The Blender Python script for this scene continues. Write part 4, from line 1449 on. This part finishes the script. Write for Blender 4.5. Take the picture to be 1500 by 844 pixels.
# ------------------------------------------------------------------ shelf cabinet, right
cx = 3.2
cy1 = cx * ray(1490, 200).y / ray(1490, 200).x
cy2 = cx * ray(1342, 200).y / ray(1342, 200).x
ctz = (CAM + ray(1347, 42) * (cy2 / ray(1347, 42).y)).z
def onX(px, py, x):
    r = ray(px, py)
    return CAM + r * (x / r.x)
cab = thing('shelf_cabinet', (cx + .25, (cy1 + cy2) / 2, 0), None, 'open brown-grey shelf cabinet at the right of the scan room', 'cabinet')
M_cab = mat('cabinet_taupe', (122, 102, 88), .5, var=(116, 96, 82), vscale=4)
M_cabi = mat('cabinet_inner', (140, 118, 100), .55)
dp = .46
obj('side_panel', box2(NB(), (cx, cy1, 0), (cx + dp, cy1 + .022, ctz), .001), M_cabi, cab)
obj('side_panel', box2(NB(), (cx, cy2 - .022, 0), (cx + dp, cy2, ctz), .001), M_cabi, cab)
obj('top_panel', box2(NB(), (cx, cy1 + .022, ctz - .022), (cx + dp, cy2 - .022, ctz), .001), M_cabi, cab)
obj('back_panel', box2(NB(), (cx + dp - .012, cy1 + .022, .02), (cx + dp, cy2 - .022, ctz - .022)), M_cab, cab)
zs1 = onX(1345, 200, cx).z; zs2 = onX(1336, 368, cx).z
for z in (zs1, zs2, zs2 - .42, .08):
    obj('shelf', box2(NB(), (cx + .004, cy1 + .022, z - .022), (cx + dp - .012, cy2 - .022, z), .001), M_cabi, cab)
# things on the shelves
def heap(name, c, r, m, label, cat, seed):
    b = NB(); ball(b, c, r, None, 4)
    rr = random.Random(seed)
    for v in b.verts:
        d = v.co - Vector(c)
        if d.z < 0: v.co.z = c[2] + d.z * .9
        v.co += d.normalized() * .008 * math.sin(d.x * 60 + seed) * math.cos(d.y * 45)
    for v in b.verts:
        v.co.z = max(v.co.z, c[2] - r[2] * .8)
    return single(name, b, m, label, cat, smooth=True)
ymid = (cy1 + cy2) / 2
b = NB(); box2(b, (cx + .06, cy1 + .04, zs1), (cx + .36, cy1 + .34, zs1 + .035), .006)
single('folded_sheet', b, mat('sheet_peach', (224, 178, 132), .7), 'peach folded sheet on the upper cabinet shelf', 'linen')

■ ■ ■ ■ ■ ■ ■

■ **Work instructions**
Reproduce the material exactly, with every line intact.

■ **Response for this exercise**
The Blender Python script for this scene continues. Write part 4, from line 1449 on. This part finishes the script. Write for Blender 4.5. Take the picture to be 1500 by 844 pixels.
# ------------------------------------------------------------------ shelf cabinet, right
cx = 3.2
cy1 = cx * ray(1490, 200).y / ray(1490, 200).x
cy2 = cx * ray(1342, 200).y / ray(1342, 200).x
ctz = (CAM + ray(1347, 42) * (cy2 / ray(1347, 42).y)).z
def onX(px, py, x):
    r = ray(px, py)
    return CAM + r * (x / r.x)
cab = thing('shelf_cabinet', (cx + .25, (cy1 + cy2) / 2, 0), None, 'open brown-grey shelf cabinet at the right of the scan room', 'cabinet')
M_cab = mat('cabinet_taupe', (122, 102, 88), .5, var=(116, 96, 82), vscale=4)
M_cabi = mat('cabinet_inner', (140, 118, 100), .55)
dp = .46
obj('side_panel', box2(NB(), (cx, cy1, 0), (cx + dp, cy1 + .022, ctz), .001), M_cabi, cab)
obj('side_panel', box2(NB(), (cx, cy2 - .022, 0), (cx + dp, cy2, ctz), .001), M_cabi, cab)
obj('top_panel', box2(NB(), (cx, cy1 + .022, ctz - .022), (cx + dp, cy2 - .022, ctz), .001), M_cabi, cab)
obj('back_panel', box2(NB(), (cx + dp - .012, cy1 + .022, .02), (cx + dp, cy2 - .022, ctz - .022)), M_cab, cab)
zs1 = onX(1345, 200, cx).z; zs2 = onX(1336, 368, cx).z
for z in (zs1, zs2, zs2 - .42, .08):
    obj('shelf', box2(NB(), (cx + .004, cy1 + .022, z - .022), (cx + dp - .012, cy2 - .022, z), .001), M_cabi, cab)
# things on the shelves
def heap(name, c, r, m, label, cat, seed):
    b = NB(); ball(b, c, r, None, 4)
    rr = random.Random(seed)
    for v in b.verts:
        d = v.co - Vector(c)
        if d.z < 0: v.co.z = c[2] + d.z * .9
        v.co += d.normalized() * .008 * math.sin(d.x * 60 + seed) * math.cos(d.y * 45)
    for v in b.verts:
        v.co.z = max(v.co.z, c[2] - r[2] * .8)
    return single(name, b, m, label, cat, smooth=True)
ymid = (cy1 + cy2) / 2
b = NB(); box2(b, (cx + .06, cy1 + .04, zs1), (cx + .36, cy1 + .34, zs1 + .035), .006)
single('folded_sheet', b, mat('sheet_peach', (224, 178, 132), .7), 'peach folded sheet on the upper cabinet shelf', 'linen')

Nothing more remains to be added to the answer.